• * 14 - Les Béatitudes évangéliques

    14

    Les Béatitudes évangéliques

    Dans l’Évangile de saint Matthieu 5, 1 à 12, Jésus voyant les foules gravit la montagne, prit la parole et les enseignait en disant:

    Heureux les pauvres de cœur : le Royaume des cieux est à eux !

    Heureux les doux: ils obtiendront la terre promise !

    Heureux ceux qui pleurent: ils seront consolés !

    Heureux ceux qui ont faim et soif de la justice: ils seront rassasiés !

    Heureux les miséricordieux: ils obtiendront miséricorde !

    Heureux les cœurs purs: ils verront Dieu !

    Heureux les artisans de paix: ils seront appelés fils de Dieu !

    Heureux ceux qui sont persécutés pour la justice: le Royaume des cieux est à eux !

    Heureux serez-vous si l'on vous insulte, si l'on vous persécute

    et si l'on dit faussement toute sorte de mal contre vous, à cause de moi.

    Réjouissez-vous, soyez dans l'allégresse, car votre récompense sera grande dans les cieux.

    Commentaires

    1. Jésus n’annonce pas un bonheur ou un malheur mais plutôt une manière paradoxale de vivre ce qui nous apparaît comme bonheur ou malheur.

    Au fil du texte : Un bonheur paradoxal

    Selon Matthieu, c'est le début du premier discours de Jésus. La série des Béatitudes est donc un commencement. Un commencement au même titre que d’autres commencements dans la Bible ?
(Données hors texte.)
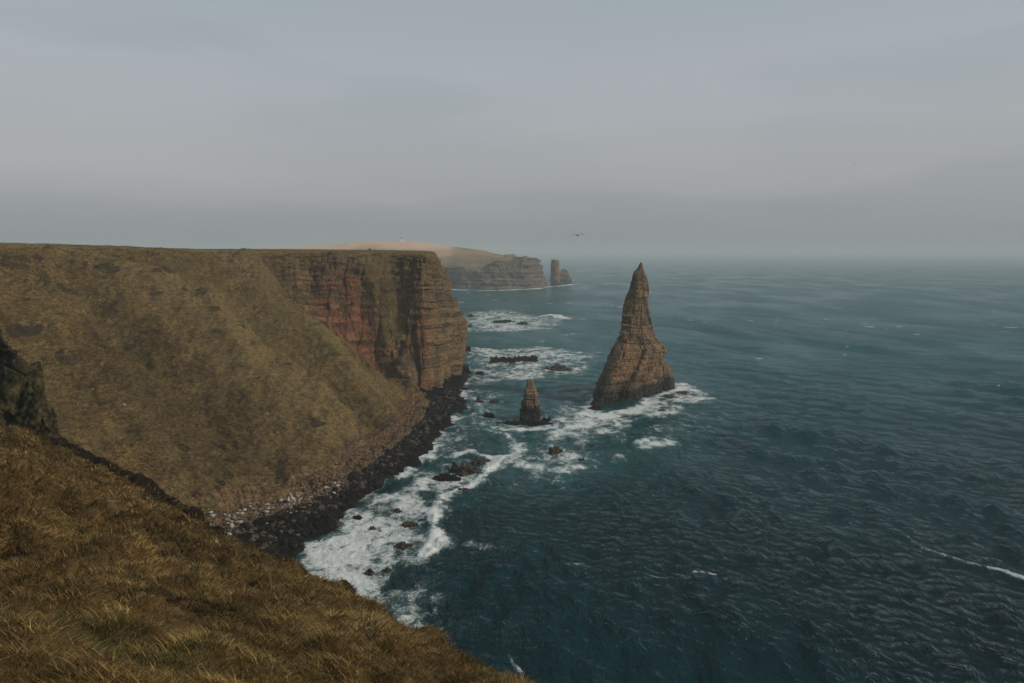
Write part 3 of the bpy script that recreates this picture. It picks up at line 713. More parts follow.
# ------------------------------------------------------------------ stacks
def stack_mesh(name, table, cyf, phi, ratio, seed, amp=1.0, nang=340, dz=0.26, thick=1.7, block=3.2, mat=None, extra=None, power=2.6):
    table = np.array(table, float)
    zs = np.concatenate([np.arange(-3, table[-1, 0] - 0.2, dz), [table[-1, 0] - 0.2]])
    tb = pchip(table[:, 0], table[:, 1:], zs)
    ex = (tb[:, 1] - tb[:, 0]) / 2; cx = (tb[:, 1] + tb[:, 0]) / 2
    hf = np.clip(zs / table[-1, 0], 0, 1)
    rt = ratio[0] + (ratio[1] - ratio[0]) * hf
    a = ex / np.sqrt(math.cos(phi) ** 2 + (rt * math.sin(phi)) ** 2); b = a * rt
    ang = np.linspace(0, 2 * np.pi, nang, endpoint=False)
    ca, sa = np.cos(ang), np.sin(ang)
    fr_ = np.random.default_rng(seed + 900)
    nf = 9
    th = np.sort((np.arange(nf) + fr_.uniform(-0.28, 0.28, nf)) * 2 * np.pi / nf)
    inv = np.zeros((nang, len(zs)))
    for k_ in range(nf):
        hk = 0.90 + 0.26 * (hash1(np.floor(zs / (0.16 * table[-1, 0]) + hash1(k_, seed)) + 17 * k_, seed + 1) - 0.5) + 0.16 * (hash1(k_, seed + 4) - 0.5)
        inv = np.maximum(inv, np.cos(ang - th[k_])[:, None] / hk[None])
    sup = 1 / inv
    lx = ca[:, None] * sup * a[None]; ly = sa[:, None] * sup * b[None]
    X = lx * math.cos(phi) - ly * math.sin(phi)
    xmin = X.min(0, keepdims=True); xmax = X.max(0, keepdims=True)
    X = tb[None, :, 0] + (X - xmin) / (xmax - xmin) * (tb[:, 1] - tb[:, 0])[None]
    Y = cyf(zs)[None] + lx * math.sin(phi) + ly * math.cos(phi)
    Pq = np.stack([X, Y, np.broadcast_to(zs[None], X.shape)], -1)
    Nq = grid_normals(Pq, True)
    c0 = np.stack([cx, cyf(zs)], -1)
    if ((Pq[..., :2] - c0[None]) * Nq[..., :2]).sum() < 0: Nq = -Nq
    seg = np.linalg.norm(np.roll(Pq, -1, 0) - Pq, axis=-1)[:, ::max(1, 1)]
    uq = np.concatenate([np.zeros((1, len(zs))), np.cumsum(seg, 0)[:-1]], 0)
    uq = uq.mean(1, keepdims=True) * np.ones_like(uq)
    shrink = np.clip(ex / 11.0, 0.14, 1.0)[None]
    d, tone = strata(uq, Pq[..., 2], seed, thick, block, 0.07, True)
    d = d * 0.95 + 0.45 * fbm(Pq, 7, 3, seed) + 0.3 * fbm(Pq, 1.6, 4, seed + 1)
    if extra is not None: d = d + extra(Pq, ang)
    Nh = Nq.copy(); Nh[..., 2] *= 0.2
    Pq = Pq + Nh * (d * amp * shrink)[..., None]
    V = Pq.reshape(-1, 3)
    top = np.array([[cx[-1], cyf(zs[-1:])[0], table[-1, 0] + 0.25]])
    nz = len(zs)
    F = grid_faces(nang, nz, True)
    i = np.arange(nang); capf = np.stack([i * nz + nz - 1, ((i + 1) % nang) * nz + nz - 1, np.full(nang, len(V)), np.full(nang, len(V))], -1)
    me = bpy.data.meshes.new(name)
    V = np.concatenate([V, top]).astype(np.float32)
    nq = len(F)
    loops = np.concatenate([F.ravel(), capf[:, :3].ravel()]).astype(np.int32)
    st = np.concatenate([np.arange(nq) * 4, nq * 4 + np.arange(nang) * 3]).astype(np.int32)
    me.vertices.add(len(V)); me.vertices.foreach_set('co', V.ravel())
    me.loops.add(len(loops)); me.loops.foreach_set('vertex_index', loops)
    me.polygons.add(len(st)); me.polygons.foreach_set('loop_start', st)
    me.polygons.foreach_set('use_smooth', np.full(len(st), False))
    at_ = me.attributes.new('tone', 'FLOAT', 'POINT'); at_.data.foreach_set('value', np.concatenate([tone.ravel(), [0.5]]).astype(np.float32))
    me.update(calc_edges=True); me.validate()
    me.materials.append(mat or M_STACK)
    return me


gs_table = [(-3, 30, 69), (0, 33.2, 69), (3, 34.6, 69), (7, 36.2, 69.2), (12, 38.2, 69.3), (17, 40.4, 69), (21, 42.3, 68.6), (23, 43.4, 68), (24.5, 45, 65.6), (28, 46.4, 63.6), (31.5, 47.2, 62.3), (38, 47.8, 61), (43, 49.2, 60.4), (47.3, 50.9, 60), (52, 52.2, 59.1), (55.3, 53.2, 58.3), (57.3, 54.9, 57.4), (58.6, 55.5, 57.0), (59.6, 56.0, 56.7)]


def gs_extra(P, ang):
    # deep vertical cleft low on the front-left, and slanting ledges on the front face
    a = ang[:, None] + 0 * P[..., 2]
    z = P[..., 2]
    c = -2.4 * np.exp(-((a - (4.02 + 0.012 * z)) / 0.05) ** 2) * sstep(30, 18, z)
    c = c - 1.2 * np.exp(-((a - 5.0) / 0.03) ** 2) * sstep(26, 40, z)
    return c


gs = link('sea_stack', stack_mesh('great_stack', gs_table, lambda z: 325 + 0.0 * z, math.radians(50), (0.27, 0.85), 3, extra=gs_extra), None,
          'tall pointed brown rock stack standing alone in the sea with white surf at its foot', 'sea stack')
link('buttress', stack_mesh('buttress', [(-3, 68.8, 77.6), (0, 69.2, 77.2), (3, 69.6, 76.8), (7, 70, 76.2), (9.5, 70.5, 75.2), (11.2, 71.2, 74), (12, 72, 73)], lambda z: 345 + 0 * z, math.radians(30), (0.8, 0.8), 6, amp=0.55, nang=110, block=3), None, parent=gs)

p = W(530, 421)
x0, y0 = p[0], p[1] + 3
k = 1 / FPX * (y0)
link('sea_stack', stack_mesh('small_stack', [(-3, x0 - 4.6, x0 + 4.4), (0, x0 - 4.1, x0 + 4.0), (2.4, x0 - 3.9, x0 + 4.2), (4.2, x0 - 3.8, x0 + 4.0), (5.4, x0 - 3.4, x0 + 3.7), (7.5, x0 - 3.1, x0 + 3.4), (10.5, x0 - 2.4, x0 + 2.8), (12.6, x0 - 1.8, x0 + 1.9), (13.2, x0 - 1.2, x0 + 1.7), (14.8, x0 - 1.1, x0 + 1.2), (15.7, x0 - 0.6, x0 + 0.7)],
     lambda z: y0 + 0 * z, 0.4, (0.8, 0.9), 8, amp=1.9, nang=160, dz=0.16, thick=1.0, block=2.2), None,
     'short stubby brown rock stack on a dark ledge, between cliff and tall stack', 'sea stack')
# far pair off the headland
p = W(555.5, 285.5); x0, y0 = p[0], p[1]; u_ = y0 / FPX
link('sea_stack', stack_mesh('far_pillar', [(-3, x0 - 5.2 * u_, x0 + 6 * u_), (2, x0 - 5 * u_, x0 + 5.6 * u_), (15, x0 - 4.7 * u_, x0 + 5.0 * u_), (30, x0 - 4.6 * u_, x0 + 4.3 * u_), (38, x0 - 4.5 * u_, x0 + 4.1 * u_), (43, x0 - 4.4 * u_, x0 + 3.9 * u_), (47.5, x0 - 4.0 * u_, x0 + 2.6 * u_)],
     lambda z: y0 + 6 + 0 * z, 0.5, (0.9, 0.9), 14, amp=1.1, nang=110, dz=0.6, thick=3, block=7), None,
     'upright square-topped rock pillar far off beside the end of the distant headland', 'sea stack')
p = W(566, 282); x0, y0 = p[0], p[1]; u_ = y0 / FPX
link('sea_stack', stack_mesh('far_lump', [(-3, x0 - 7 * u_, x0 + 6.5 * u_), (2, x0 - 6.6 * u_, x0 + 6 * u_), (8, x0 - 6.4 * u_, x0 + 5 * u_), (12, x0 - 6 * u_, x0 + 4.2 * u_), (18, x0 - 5.6 * u_, x0 + 3.2 * u_), (24, x0 - 4.6 * u_, x0 + 0.8 * u_), (27, x0 - 3 * u_, x0 - 1 * u_)],
     lambda z: y0 + 10 + 0 * z, 0.3, (0.7, 0.7), 17, amp=2.0, nang=110, dz=0.6, thick=3, block=7), None,
     'low lumpy far rock stack half hidden behind the upright square-topped pillar', 'sea stack')

# ------------------------------------------------------------------ rocks
bm = bmesh.new(); bmesh.ops.create_icosphere(bm, subdivisions=5, radius=1.0)
ICO_V = np.array([v.co[:] for v in bm.verts]); ICO_F = np.array([[v.index for v in f.verts] for f in bm.faces]); bm.free()
bm = bmesh.new(); bmesh.ops.create_icosphere(bm, subdivisions=2, radius=1.0)
ICS_V = np.array([v.co[:] for v in bm.verts]); ICS_F = np.array([[v.index for v in f.verts] for f in bm.faces]); bm.free()


def rock_verts(V, seed, jag=0.35, planes=9):
    r = np.random.default_rng(seed)
    d = np.ones(len(V)) * 1.0
    for _ in range(planes):                             # chop with random planes: angular block
        n = r.normal(size=3); n /= np.linalg.norm(n); h = r.uniform(0.55, 0.9)
        c = V @ n
        d = np.where(c > 1e-3, np.minimum(d, h / np.maximum(c, 1e-3)), d)
    P = V * d[:, None]
    return P * (1 + jag * fbm(V, 0.7, 4, seed))[:, None]


def skerry_mesh(name, seed, w, dep, h, mat):
    """low reef: broken top with several knolls, waterline at z=0"""
    V = rock_verts(ICO_V, seed, 0.5, 6)
    P = V * np.array([w / 2, dep / 2, h * 0.62])
    off = np.array([seed * 3.1, 7.0, 0])
    k = fbm(P + off, max(w / 6.5, 0.7), 4, seed)
    P[:, 2] = P[:, 2] * (0.75 + 0.85 * k) + 0.25 * h * fbm(P + off, max(w / 9, 0.4), 3, seed + 2)
    P[:, :2] *= (1 + 0.35 * fbm(P + off, max(w / 3, 0.8), 3, seed + 3))[:, None]
    # ledges
    st = h / 5
    P[:, 2] = 0.45 * P[:, 2] + 0.55 * (np.floor(P[:, 2] / st) * st + st * sstep(0.6, 1.0, P[:, 2] / st - np.floor(P[:, 2] / st)))
    return mesh_from(name, P, ICO_F, mat, smooth=False)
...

    La parole de Dieu est au commencement de toute la création (Gn 1). Elle dit et fait ce qu’elle dit, mais ce n’est pas une béatitude. Et cependant, à la fin de chaque étape de la création, Dieu voit que tout cela est bon…

    D'une montagne à l'autre

    Autre commencement majeur : le don de la Loi, l’alliance du Sinaï (Ex 19-24). Cela se passe sur la montagne et, pour la conclusion de l’alliance, Moïse est assis pour un repas avec 70 des anciens d’Israël : cela ressemble un peu à Jésus assis sur la montagne avec ses 12 disciples. Les premières phrases de l’alliance du Sinaï, ce sont les Dix Paroles (le Décalogue, Ex 20). Elles commencent par un tout petit récit : « …je t’ai fait sortir du pays d’Égypte, de la maison de servitude » qui rappelle à tout Israël les merveilles de l’Exode. Mais il s’agit d’autre chose sur la montagne avec Jésus : non le récit des merveilles du passé, mais la déclaration des Béatitudes. C’est une autre manière de faire naître un peuple, une manière qui s’adresse à tous, pas seulement à Israël libéré par YHWH (Le Seigneur).

    Une joie inouïe

    Suivons le fil du texte de Mathieu. Le mot « heureux » revient neuf fois. Une liste à neuf termes, cela paraît une liste incomplète (rappelons-nous les Dix Paroles !). Mais la liste des Béatitudes s’achève par l’injonction du v. 12 : « Soyez dans la joie et l’allégresse… ». Ainsi est explicité le mot « heureux » : ceux et celles que Jésus déclare heureux, répondront à cette déclaration en se tenant dans la joie et l’allégresse. Paradoxe des Béatitudes : ceux et celles que Jésus déclare heureux ne se croyaient sans doute pas tels ! Mais que Jésus le leur déclare et cela engendre en eux une joie inouïe.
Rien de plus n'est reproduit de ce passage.